The president's recommendation was released Thursday in Santa Barbara, Calif., where he is vacationing.

Federal law requires that government salaries be approximately comparable with those for similar jobs in the private sector, although presidents often have recommended less for federal workers.

The Federal Pay Comparability Act of 1970 also requires an annual survey to determine what adjustment would be necessary to bring federal workers' salaries in line with what the private sector pays.

After the survey, the president's "pay agents"--currently Labor Secretary Raymond J. Donovan, Office of Management and Budget Director David A. Stockman and Office of Personnel Management Director Donald Devine--suggest a pay level for federal white-collar workers.

This year, the survey found that an 18.47 percent raise would be required to keep federal white-collar employes at the level of workers in the private sector.

The "pay agent" forwarded that recommendation to Reagan.

Following the pattern of previous administrations, Reagan decided not to follow the panel's recommendations, citing "economic conditions."

In his fiscal 1983 budget submitted to Congress last February, Reagan asked for a 5 percent raise for federal white-collar workers; Congress later wrote a 4 percent increase into the budget reconciliation bill, and Reagan made his recommendation in line with that.

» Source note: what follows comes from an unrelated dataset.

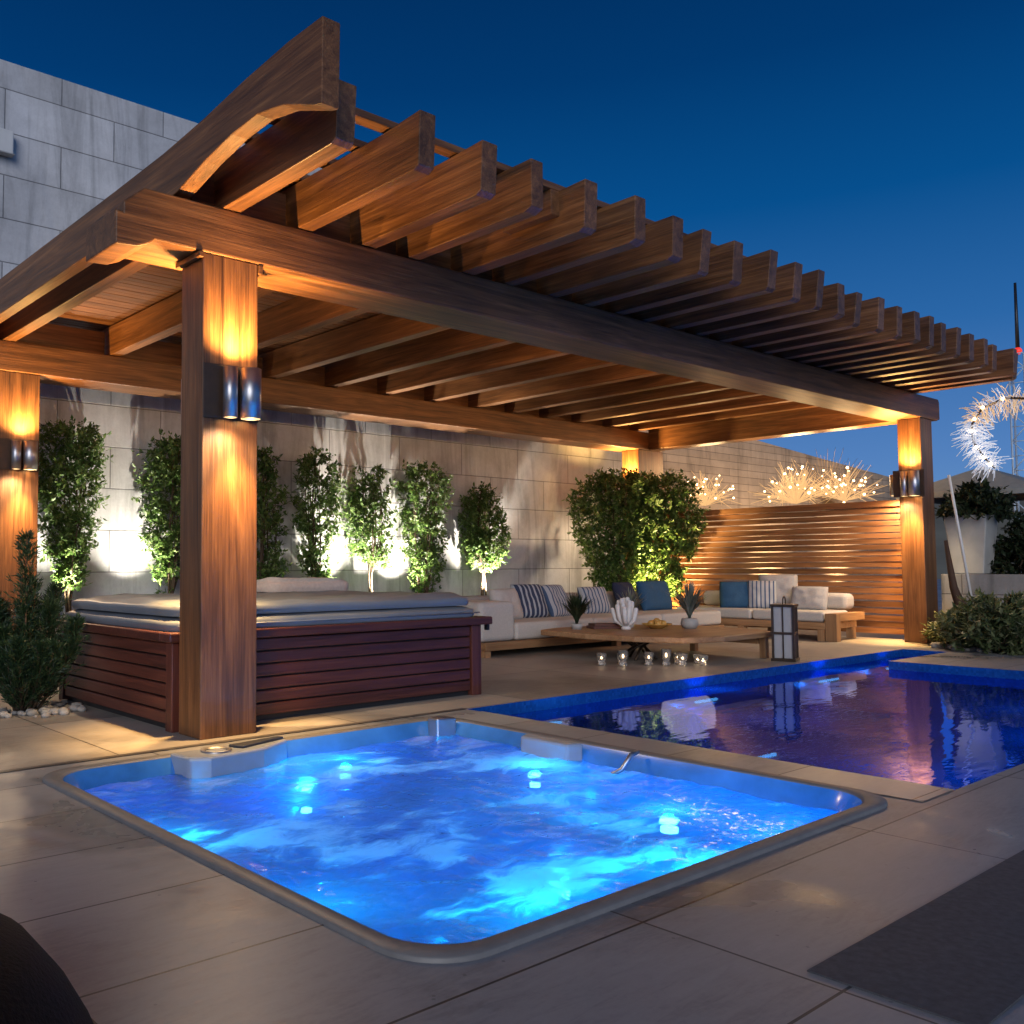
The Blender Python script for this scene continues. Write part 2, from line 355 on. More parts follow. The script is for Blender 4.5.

OMB calculates that each percentage-point increase in federal white- and blue-collar pay boosts federal budget outlays by $500 million.

The president's suggested 4 percent pay increase will go into effect in October unless Congress overrides it, which is not considered likely.

The increase would put pay levels for officials in the Senior Executive Service in the $56,945-to-$67,200 range.

However, there is a congressionally mandated ceiling of $58,500 for these top-level employes, according to OPM.

Pay levels for the General Schedule employes would range from $8,676 (GS-1 level) to $78,184 (GS-18), but the congressionally mandated pay ceiling for this group is $57,500.

By law, military pay increases parallel those for federal white-collar workers. Reagan noted in his statement that if Congress passes legislation to increase military pay more than the 4 percent he is recommending, the higher amount would stand.

However, Congress is not expected to recommend more than a 4 percent increase for the military.

The Senate Armed Services Committee is expected next month to recommend a 4 percent raise for the military, except for new recruits, staff aides said.

The House Armed Services Committee has approved legislation leaving military pay increases up to the president.